Synthesis of Alcohols and Alkanes from CO and H2 over MoS2/γ-Al2O3 Catalyst in a Packed Bed with Continuous Flow

Effects of reaction conditions on the production of alcohols (AOHs) and alkanes (Alk) from CO and H2, which can be obtained from the gasification of biomass, using a molybdenum sulfide (MoS2)-based catalyst of MoS2/γ-Al2O3 were studied. A high-pressure fixed packed bed (HPFPB) was employed to carry out the reaction. The results indicate that the conversion of CO (XCO) and specific production rates of alcohol (SPRAOH) and alkane (SPRAlk) are highly depended on temperature (T).
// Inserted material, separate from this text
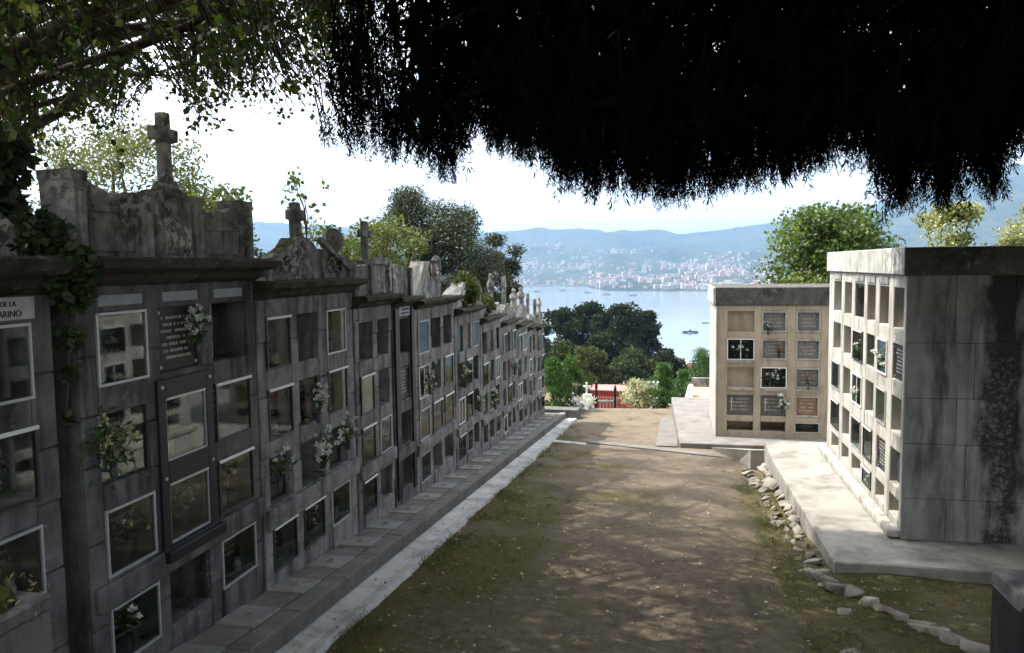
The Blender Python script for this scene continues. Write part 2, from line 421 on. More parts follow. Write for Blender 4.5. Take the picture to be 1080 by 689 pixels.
while y < 25:
    L = .42 + .07*random.random()
    if k % 2 == 0:
        strip(pale, -3.985, -3.60+.02*random.random(), y, y+L, .004+.006*random.random(), .06)
        c = (-3.79, y+L/2, Sz(y+L/2)+.014); pale.torus(c, .035, .006, 'z', 14, 5)
    else:
        strip(mid, -3.985, -3.62, y+.012, y+L-.012, -.002-.004*random.random(), .06)
    y += L; k += 1
y = 2.2
while y < 25:
    L = .85+.2*random.random(); strip(mid, -3.57, -3.375, y, y+L-.015, .0+.004*random.random(), .05); y += L
tag(pale.build('pavement', M['pave_pale'], bevel=.006), kind='structure')
tag(mid.build('pavement', stone('mid_paving', (.26,.255,.24), (.155,.15,.14), (.06,.058,.05), .5, None, None, 4., False, .9), bevel=.006), kind='structure')
gv = []; gf = []; gy = [3.0+.12*i for i in range(0,192)]
for y in gy:
    jl = .03*nz(3,y,1.7); jr = .05*nz(9,y,1.3) + .02*nz(2,y,5)
    z = Pz(-3.1,y)
    for x, dz in ((-3.36+.0,.05),(-3.33+jl,.055),(-3.22,.035),(-3.14,.028),(-3.07,.04),(-3.02+jr,.045),(-2.99+jr,-.04)):
        gv.append((x, y, z+dz))
for j in range(len(gy)-1):
    for i in range(6): a = j*7+i; gf.append((a,a+1,a+8,a+7))
me = bpy.data.meshes.new('gutter'); me.from_pydata(gv, [], gf); me.update(); me.materials.append(M['gutter'])
o = bpy.data.objects.new('gutter', me); COL.objects.link(o); tag(o, kind='structure')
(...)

In T = 423–573 K, maximum yield of alcohols (YAOH) and SPRAOH occur at T = 523 K. In the meantime, well performance gives the selectivity of ethanol (SEtOH) of 52.0 C%. For the studies on varying H2/CO mole ratio (MH/C) from 1 to 4 at 523 K, the appropriate MH/C to produce EtOH is 2, giving higher ratios of SPRAOH/SPRAlk and YAOH/YAlk than those with other MH/C. As for varying the total gas flow rates (QG) of 300, 450, 600 to 900 cm3 min−1 tested at T = 523 K and MH/C = 2, the lower QG provides longer reaction time (or gaseous retention time, tR) thus offering higher XCO, however lower productivity. For setting pressure (PST) = 225–540 psi, a supply of higher pressure is equivalent to providing a larger amount of reactants into the reaction system, this thus suggests the use of higher PST should give both higher XCO and productivity. The assessment of the above results indicates that the MoS2/γ-Al2O3 catalyst favors the production of alcohols over alkanes, especially for ethanol. The information obtained is useful for the proper utilization of biomass derived gases of CO and H2.